Specially designed academic instruction in English (SDAIE) refers to academic content area instruction provided in English to English language learners (ELLs). Teachers of SDAIE classes provide ELLs with grade-appropriate content by using special techniques to make lessons understandable. They evaluate the students' academic content knowledge, rather than their English language proficiency. When properly understood and implemented, SDAIE can be an extremely effective approach for older English learners. This entry presents a brief overview of the development of SDAIE, compares SDAIE and English language development (ELD), and suggests strategies to support SDAIE instruction.

Development of SDAlE

English as a second language (ESL) instruction has taken many forms over the years, and the goals of programs have changed. At one time, ESL instruction was designed to help students develop basic communicative competence in English. The focus was on the social language students needed to survive day-to-day in and out of school. Lessons emphasized vocabulary, grammar, and correct pronunciation. As a result, many ESL classes were taught much like foreign-language classes.

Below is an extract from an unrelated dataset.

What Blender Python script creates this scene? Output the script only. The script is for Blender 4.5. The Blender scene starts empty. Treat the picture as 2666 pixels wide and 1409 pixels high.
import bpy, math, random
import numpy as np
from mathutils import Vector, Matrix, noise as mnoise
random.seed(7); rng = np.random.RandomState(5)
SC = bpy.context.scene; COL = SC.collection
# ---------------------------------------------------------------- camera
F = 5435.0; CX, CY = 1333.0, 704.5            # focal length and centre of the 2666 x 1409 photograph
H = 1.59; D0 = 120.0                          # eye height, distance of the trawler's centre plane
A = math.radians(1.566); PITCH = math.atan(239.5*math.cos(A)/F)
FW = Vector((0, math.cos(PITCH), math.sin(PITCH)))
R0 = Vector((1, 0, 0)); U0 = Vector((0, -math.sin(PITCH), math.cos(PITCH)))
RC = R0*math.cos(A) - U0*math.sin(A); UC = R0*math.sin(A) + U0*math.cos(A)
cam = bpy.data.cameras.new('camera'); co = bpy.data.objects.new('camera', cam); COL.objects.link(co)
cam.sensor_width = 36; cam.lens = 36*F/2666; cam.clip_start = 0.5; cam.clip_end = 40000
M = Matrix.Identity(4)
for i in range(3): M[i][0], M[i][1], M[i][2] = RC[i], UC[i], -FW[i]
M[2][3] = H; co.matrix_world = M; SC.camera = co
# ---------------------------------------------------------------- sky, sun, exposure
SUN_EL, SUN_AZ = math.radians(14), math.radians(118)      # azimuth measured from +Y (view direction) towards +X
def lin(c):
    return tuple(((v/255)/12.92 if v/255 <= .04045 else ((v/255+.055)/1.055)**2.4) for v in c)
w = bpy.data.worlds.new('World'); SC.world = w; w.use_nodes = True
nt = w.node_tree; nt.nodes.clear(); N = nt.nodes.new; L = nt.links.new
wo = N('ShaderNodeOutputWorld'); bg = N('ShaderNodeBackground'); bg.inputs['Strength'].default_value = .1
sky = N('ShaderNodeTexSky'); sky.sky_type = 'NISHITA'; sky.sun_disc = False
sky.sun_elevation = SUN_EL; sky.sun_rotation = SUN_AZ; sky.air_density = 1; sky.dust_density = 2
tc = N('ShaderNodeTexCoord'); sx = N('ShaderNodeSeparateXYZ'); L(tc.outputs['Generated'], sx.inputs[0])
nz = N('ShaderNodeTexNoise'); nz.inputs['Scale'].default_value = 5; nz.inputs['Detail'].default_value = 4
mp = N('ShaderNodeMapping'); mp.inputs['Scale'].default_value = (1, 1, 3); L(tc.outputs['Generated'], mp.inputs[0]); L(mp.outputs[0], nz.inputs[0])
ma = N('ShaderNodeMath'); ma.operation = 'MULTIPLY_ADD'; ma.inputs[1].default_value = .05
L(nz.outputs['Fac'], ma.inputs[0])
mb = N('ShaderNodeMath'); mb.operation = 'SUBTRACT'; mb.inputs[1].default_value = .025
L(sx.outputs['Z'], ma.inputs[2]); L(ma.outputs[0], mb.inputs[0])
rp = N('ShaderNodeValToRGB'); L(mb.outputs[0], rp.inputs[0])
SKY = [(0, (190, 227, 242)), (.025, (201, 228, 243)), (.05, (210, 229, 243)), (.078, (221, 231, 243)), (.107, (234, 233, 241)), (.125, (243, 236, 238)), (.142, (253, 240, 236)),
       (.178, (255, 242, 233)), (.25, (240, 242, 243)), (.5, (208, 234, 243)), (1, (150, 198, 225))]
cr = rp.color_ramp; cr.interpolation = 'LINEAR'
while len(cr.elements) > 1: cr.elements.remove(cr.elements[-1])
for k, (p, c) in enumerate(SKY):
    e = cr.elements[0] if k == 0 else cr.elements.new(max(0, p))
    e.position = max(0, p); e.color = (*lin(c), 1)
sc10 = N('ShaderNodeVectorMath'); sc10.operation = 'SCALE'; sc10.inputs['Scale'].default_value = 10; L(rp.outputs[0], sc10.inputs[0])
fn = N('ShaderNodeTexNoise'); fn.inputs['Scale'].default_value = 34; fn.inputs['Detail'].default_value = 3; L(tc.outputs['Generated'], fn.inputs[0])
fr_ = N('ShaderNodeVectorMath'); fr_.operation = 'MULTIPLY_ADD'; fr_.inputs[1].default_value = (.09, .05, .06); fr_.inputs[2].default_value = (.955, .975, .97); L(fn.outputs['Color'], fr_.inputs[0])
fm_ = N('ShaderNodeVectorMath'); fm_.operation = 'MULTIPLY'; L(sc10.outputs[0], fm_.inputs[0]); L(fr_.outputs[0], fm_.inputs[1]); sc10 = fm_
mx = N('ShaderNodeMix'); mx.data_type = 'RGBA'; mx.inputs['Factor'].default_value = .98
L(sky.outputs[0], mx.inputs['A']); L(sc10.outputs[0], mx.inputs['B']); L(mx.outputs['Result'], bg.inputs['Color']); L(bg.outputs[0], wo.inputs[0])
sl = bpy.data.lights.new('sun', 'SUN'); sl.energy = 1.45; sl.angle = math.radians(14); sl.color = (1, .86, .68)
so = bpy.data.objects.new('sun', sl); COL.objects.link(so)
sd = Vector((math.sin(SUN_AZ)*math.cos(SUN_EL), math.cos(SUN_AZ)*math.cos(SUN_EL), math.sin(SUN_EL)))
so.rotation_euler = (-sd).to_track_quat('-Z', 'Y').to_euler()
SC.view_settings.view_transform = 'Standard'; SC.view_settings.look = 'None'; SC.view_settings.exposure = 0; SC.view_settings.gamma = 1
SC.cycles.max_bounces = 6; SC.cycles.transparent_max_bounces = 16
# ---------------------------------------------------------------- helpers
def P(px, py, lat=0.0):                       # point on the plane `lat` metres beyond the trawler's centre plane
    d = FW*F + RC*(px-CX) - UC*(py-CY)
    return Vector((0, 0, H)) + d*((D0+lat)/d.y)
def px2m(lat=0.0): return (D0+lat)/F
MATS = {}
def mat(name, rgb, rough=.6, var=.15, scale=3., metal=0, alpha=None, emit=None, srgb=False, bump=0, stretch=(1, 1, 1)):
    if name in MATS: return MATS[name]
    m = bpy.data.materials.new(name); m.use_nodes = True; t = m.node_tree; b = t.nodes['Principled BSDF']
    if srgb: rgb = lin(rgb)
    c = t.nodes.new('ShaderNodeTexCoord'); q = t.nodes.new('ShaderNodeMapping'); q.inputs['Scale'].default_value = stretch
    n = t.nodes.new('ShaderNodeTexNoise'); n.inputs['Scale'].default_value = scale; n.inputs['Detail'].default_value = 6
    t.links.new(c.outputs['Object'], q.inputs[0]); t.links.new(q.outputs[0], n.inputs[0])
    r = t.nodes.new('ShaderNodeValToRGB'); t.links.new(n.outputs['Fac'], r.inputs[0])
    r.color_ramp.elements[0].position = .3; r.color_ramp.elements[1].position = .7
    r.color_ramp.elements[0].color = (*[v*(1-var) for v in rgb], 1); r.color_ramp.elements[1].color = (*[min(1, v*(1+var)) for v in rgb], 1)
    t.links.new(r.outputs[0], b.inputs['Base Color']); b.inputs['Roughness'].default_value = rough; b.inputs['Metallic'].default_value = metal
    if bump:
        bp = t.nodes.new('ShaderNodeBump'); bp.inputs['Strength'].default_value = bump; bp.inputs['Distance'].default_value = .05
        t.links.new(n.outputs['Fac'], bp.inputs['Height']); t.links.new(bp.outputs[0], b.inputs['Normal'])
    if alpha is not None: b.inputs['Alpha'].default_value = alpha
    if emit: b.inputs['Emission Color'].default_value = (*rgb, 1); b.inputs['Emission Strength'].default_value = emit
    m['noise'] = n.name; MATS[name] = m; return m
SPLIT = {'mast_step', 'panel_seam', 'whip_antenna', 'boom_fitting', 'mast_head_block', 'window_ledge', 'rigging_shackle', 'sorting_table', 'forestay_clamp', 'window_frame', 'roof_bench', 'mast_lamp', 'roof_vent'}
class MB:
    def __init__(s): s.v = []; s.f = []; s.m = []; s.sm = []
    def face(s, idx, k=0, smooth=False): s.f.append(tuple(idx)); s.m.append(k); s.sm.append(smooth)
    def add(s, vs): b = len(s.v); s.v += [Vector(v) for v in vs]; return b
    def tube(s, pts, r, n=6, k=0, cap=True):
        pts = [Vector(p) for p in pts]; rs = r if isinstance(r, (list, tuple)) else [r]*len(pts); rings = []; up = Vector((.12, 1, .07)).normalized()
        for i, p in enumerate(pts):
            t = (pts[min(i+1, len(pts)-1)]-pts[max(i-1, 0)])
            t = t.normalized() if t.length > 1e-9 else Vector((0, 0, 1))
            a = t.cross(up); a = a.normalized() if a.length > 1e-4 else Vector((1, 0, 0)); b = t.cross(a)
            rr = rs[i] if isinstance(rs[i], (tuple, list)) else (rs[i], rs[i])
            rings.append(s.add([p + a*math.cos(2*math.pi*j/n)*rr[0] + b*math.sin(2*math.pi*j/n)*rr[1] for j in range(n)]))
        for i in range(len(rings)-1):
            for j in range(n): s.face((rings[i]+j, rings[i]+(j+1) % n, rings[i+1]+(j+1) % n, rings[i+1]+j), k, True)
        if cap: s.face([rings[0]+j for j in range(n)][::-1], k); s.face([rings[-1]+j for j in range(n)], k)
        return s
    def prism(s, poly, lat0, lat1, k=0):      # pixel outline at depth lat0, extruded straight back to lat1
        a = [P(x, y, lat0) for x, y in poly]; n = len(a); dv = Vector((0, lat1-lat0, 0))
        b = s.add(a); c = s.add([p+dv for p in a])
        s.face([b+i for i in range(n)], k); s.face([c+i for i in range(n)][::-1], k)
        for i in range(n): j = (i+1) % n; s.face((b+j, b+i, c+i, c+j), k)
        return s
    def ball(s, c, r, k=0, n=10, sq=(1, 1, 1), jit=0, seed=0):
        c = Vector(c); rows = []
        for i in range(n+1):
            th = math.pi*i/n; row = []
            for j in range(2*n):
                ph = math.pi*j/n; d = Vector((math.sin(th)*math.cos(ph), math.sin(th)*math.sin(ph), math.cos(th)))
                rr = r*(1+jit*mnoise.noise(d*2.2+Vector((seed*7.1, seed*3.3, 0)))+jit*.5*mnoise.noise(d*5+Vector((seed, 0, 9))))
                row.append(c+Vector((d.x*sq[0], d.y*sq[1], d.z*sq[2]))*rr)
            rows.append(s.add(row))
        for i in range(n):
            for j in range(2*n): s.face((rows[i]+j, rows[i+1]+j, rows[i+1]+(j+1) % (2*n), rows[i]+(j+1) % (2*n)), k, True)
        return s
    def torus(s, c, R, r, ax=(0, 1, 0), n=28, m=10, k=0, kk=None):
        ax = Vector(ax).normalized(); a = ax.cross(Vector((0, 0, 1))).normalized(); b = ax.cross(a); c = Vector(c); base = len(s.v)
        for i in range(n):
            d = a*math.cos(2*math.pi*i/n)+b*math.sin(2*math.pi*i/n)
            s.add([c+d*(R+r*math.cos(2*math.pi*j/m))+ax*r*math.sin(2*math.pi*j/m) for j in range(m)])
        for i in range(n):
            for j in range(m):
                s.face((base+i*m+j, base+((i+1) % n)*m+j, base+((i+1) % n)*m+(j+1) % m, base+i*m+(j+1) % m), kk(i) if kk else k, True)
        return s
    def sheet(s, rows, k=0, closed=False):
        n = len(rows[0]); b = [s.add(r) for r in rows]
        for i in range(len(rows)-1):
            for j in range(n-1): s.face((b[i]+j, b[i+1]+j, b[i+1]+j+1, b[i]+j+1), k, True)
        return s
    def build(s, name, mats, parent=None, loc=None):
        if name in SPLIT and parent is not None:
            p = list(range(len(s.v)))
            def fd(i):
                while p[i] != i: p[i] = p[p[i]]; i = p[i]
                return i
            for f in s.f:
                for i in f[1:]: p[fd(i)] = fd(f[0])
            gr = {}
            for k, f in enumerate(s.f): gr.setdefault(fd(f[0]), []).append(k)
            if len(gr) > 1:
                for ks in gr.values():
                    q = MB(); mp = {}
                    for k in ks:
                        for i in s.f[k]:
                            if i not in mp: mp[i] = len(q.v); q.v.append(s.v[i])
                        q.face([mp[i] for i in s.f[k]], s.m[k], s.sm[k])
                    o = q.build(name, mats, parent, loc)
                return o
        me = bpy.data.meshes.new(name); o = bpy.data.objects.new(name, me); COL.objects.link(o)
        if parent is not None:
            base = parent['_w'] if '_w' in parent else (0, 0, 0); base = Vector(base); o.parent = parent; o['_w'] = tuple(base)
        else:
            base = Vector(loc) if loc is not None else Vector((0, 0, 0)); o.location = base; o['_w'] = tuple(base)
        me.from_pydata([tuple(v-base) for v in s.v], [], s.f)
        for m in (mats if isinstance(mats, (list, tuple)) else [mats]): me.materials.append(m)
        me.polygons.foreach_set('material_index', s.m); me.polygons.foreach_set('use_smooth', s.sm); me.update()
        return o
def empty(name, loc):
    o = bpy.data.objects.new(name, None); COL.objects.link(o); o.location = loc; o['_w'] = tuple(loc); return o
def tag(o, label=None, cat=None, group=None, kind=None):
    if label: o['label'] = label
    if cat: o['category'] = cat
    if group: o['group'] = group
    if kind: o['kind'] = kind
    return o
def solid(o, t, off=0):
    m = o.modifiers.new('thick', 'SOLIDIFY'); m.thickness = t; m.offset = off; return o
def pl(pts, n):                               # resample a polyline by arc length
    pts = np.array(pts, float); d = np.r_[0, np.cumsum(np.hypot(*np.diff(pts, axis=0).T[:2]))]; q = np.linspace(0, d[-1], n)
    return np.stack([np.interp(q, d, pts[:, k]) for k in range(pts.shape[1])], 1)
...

A major shift in recent years has been toward teaching the academic language of the different content areas rather than teaching social language. In ESL classes, students acquire English as they learn social studies, science, math, and language arts. Support for this content-based approach to language teaching comes from Stephen Krashen's theory of second-language acquisition. Krashen argues that we acquire a second language when we receive comprehensible input: messages we understand that are a little beyond our current level of competence. Students can learn academic content at the same time that they acquire English as long as the instruction is understandable.

Stephen Krashen and Tracy Terrell proposed the natural approach, a content-based method of teaching ESL, applied most often at the elementary level. Teachers use various techniques to make instruction comprehensible as they teach lessons on topics such as families, animals, or nutrition. Students' use of English is mainly oral until learners reach high levels of proficiency. Whereas the natural approach was widely used in elementary grades, educators in the upper grades found the content demand for their subjects was greater and students needed to be able to read and write as well as respond orally to instruction. In addition, teachers of older students used fewer techniques designed to make lessons understandable for ELLs.

Development of Sheltered Instruction

Older students, particularly at the middle school and high school levels, need to learn English and, at the same time, learn content. Teachers of older students often use techniques such as lecturing, and long reading assignments that prove difficult for students with limited English proficiency. These teachers generally have students for single subjects, and they see their job as teaching that subject, not as developing their students' English proficiency.

A program model for older students proposed by Krashen and others included a component called sheltered content. In this model, students are taught some subjects in their primary language, some in sheltered classes, and some in mainstream classes. As students become more proficient, they are transitioned from primary-language instruction to sheltered instruction, and then they are mainstreamed. For example, students might take social studies classes at first in their primary language. Later they would have a sheltered social studies class, and eventually they would be mainstreamed in social studies.